Stephan Beal wrote:
On Fri, Mar 20, 2015 at 12:56 PM, Abilio Marques <abili...@gmail.com
<mailto:abili...@gmail.com>> wrote:
I personally would like a selective stash. Perhaps one where you can
selectively push some changes (then fossil could proceed to remove
them from the actual files), or selectively pop/apply some changes
(but I imagine this one could get things confusing, specially if
used with apply).
...
What are your opinions? Is this useful? Is this powerful? What would
your approaches be?
IMO it's inherently evil because it promotes checking in untested
subsets. Automated tests require a full, valid tree. Checking in a part
of a change may well lead to code which runs on your machine but doesn't
run on remotes (continuous integration systems or other users).

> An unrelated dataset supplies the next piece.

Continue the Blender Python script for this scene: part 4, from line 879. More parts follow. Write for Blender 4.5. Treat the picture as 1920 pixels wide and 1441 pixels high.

A selective stash does not have these problems, since you're only
removing files from the working tree; it does not change the repository,
until you actually perform a (non-selective) commit.
Second, there are ways to do selective commits without the above
problems (assuming you find the feature desirable and worth the effort
of implementing it).
Give the commit command three subcommands:
fossil commit --tentative
fossil commit --amend
fossil commit --finalize
Here, `fossil commit --tentative` will begin a tentative commit. Such a
commit cannot be exported from the repository (via push, bundle, etc.),
but can be diffed against, viewed, etc. Then, `fossil commit --amend`
can change the commit by adding files or individual hunks to it or
removing them. Finally, once you're satisfied, you can use `fossil
commit --finalize` to turn the tentative commit into a regular one
(presumably after stashing all remaining changes and testing the
commit). You can even be strict and require that the tree be clean for
`fossil commit --finalize` to be permitted.
(Note: This is essentially a greatly simplified version of how Mercurial
Queues work.)
Such an approach should fix most of the issues with the Git staging
area, while retaining all its power; the main downside is that it adds a
lot of potential complexity to `commit`, while a selective stash (and
selective `stash apply`) would be equally powerful and much simpler to
implement, understand, and teach. (Note: Bzr uses selective stash --
called shelve -- and full commits by default, and to good effect.)